Wednesday, October 2, 2013

The Idler, Monday, September 30, 2013

Legal eagles in queue

 

NO NAMES, no packdrill, but I'm told that a certain retired judge only just made it to a Law Society black tie dinner in Umhlanga the other evening, where he was guest speaker.

 

With him in the car were two other judges and the driver was his son, a practising advocate.

 

At the hotel entrance they joined what seemed to be a queue of cars to the parking area. But the queue moved painfully slowly. The retired judge began to fret a bit. Would he be late? Most embarrassing.

 

At last they inched their way to the front of the queue. They were in the drive-through facility of a Kentucky Fried Chicken outlet adjoining the hotel.

 

They made it to the dinner in time. Just as well, they'd have had to rejoin the queue for a KFC if they'd lost out.

 

Chicken Little

 

"THE SKY IS falling". Investment analyst Dr James Greener uses the well-known line from the story of Chicken Little as a headline, in his latest grumpy newsletter, to a most useful and informative piece on fiscal policy in the United States.

"Once again that strange architectural structure called the debt ceiling has appeared in the corridors of power in the US. Supposedly it sets an upper limit to how much money the government can borrow in order to cover the shortfall between its prodigious spending activity and the less than expected tax receipts.

"Inevitably of course there is scant political will to cut spending or raise taxes and so the debt increases and the ceiling gets closer and requires remodelling.

"This performance of 'raising of the debt ceiling' has taken on a near ritualistic nature. Opposing politicians debate and haggle and blame and skirmish right down to the last moments before they take the inevitable decision to borrow 'just a wee bit more to tide us over 'til pay day'.

"The nation heaves a sigh of relief and nothing changes. The ceiling is way up there out of sight. Until it isn't."

Yes, nursery stories and rhymes have a lot in common with fiscal management.

 

Do your bit

OVERHEARD in the Street Shelter for the Over-Forties: "I got e-mailed an invoice for R250. They said they were doing this to save paper and do their bit to protect the environment. So I scanned two R100 notes and one R50 note in colour to my computer and e-mailed them back. We must all do our bit for the environment. I'm expecting an e-mail of congratulations."

 

Mutt and Jeff

READER Granny Joan, who likes to keep in touch, has - sad to relate – had to part with her friendly mynahs, Mutt and Jeff, who used to hop regularly into her ground floor flat and feed from the dog bowl of Harley the Maltese poodle.

 

Joan, aged 80 but still working, has moved to a third-floor flat near Mitchell Park. But she's still in touch with the wildlife.

 

Hardly had she moved in when the biggest vervet monkey she's ever seen was in her flat, along with a group of smaller friends. He scarpered with a loaf of wholewheat bread she'd just bought, and scattered the crusts all over the garden.

 

On the whole, she preferred Mutt and Jeff.

 

Stowaway snakes

SNAKES keep stowing away on Aussie aircraft. A few months ago a three-metre python was spotted curled around the wing of a Qantas flight from Cairns to Papua New Guinea. It was still there after landing but had died.

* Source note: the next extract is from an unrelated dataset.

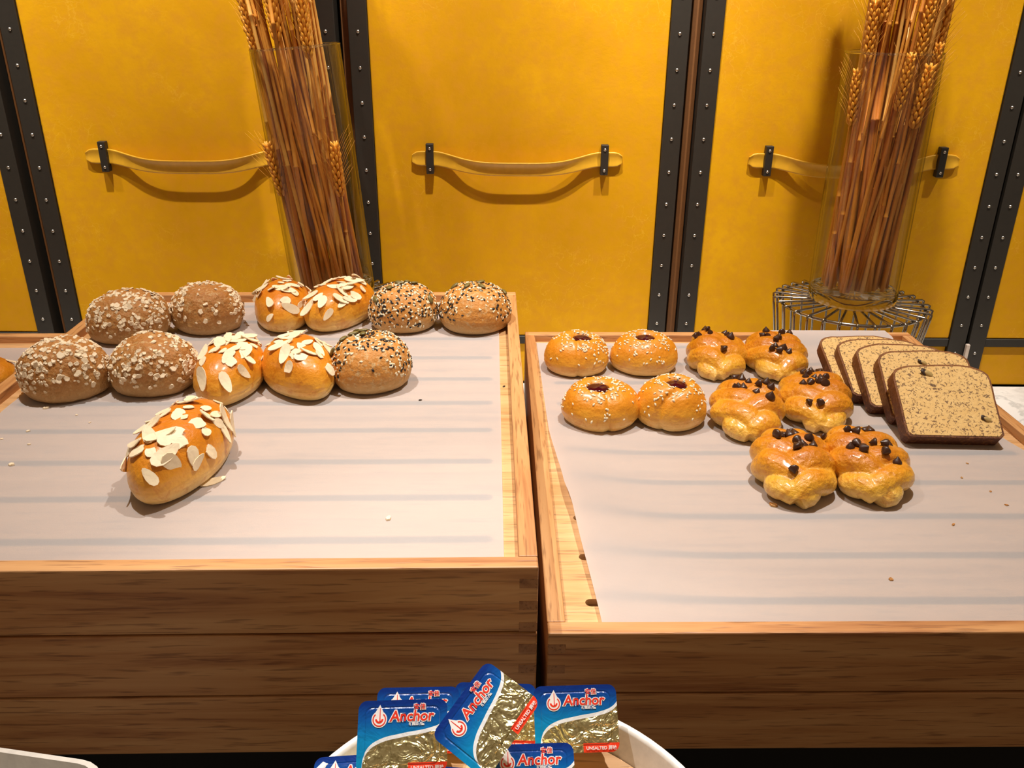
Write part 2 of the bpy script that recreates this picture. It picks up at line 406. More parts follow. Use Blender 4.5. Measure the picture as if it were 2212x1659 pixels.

Now passengers have had to spend all night in a Sydney hotel while aircrew searched for a 20cm, mildly venomous Mandarin rat snake that had been spotted on board another Qantas flight due to leave for Tokyo.

Hmmm. Mandarin rat snake. Would this have anything to do with the recently conducted election in Australia? A bit of constituency work perhaps?

Tailpiece

SHE GOT A bit sarky when I kept putting off getting the lawnmower fixed. I came home to find her snipping the front lawn with nail scissors. I went inside and came out with a toothbrush: "When you're through with the lawn, you can brush the path."

The doctors say I will walk again, but never without a pronounced limp.

 

 

Last word

Silence propagates itself, and the longer talk has been suspended, the more difficult it is to find anything to say.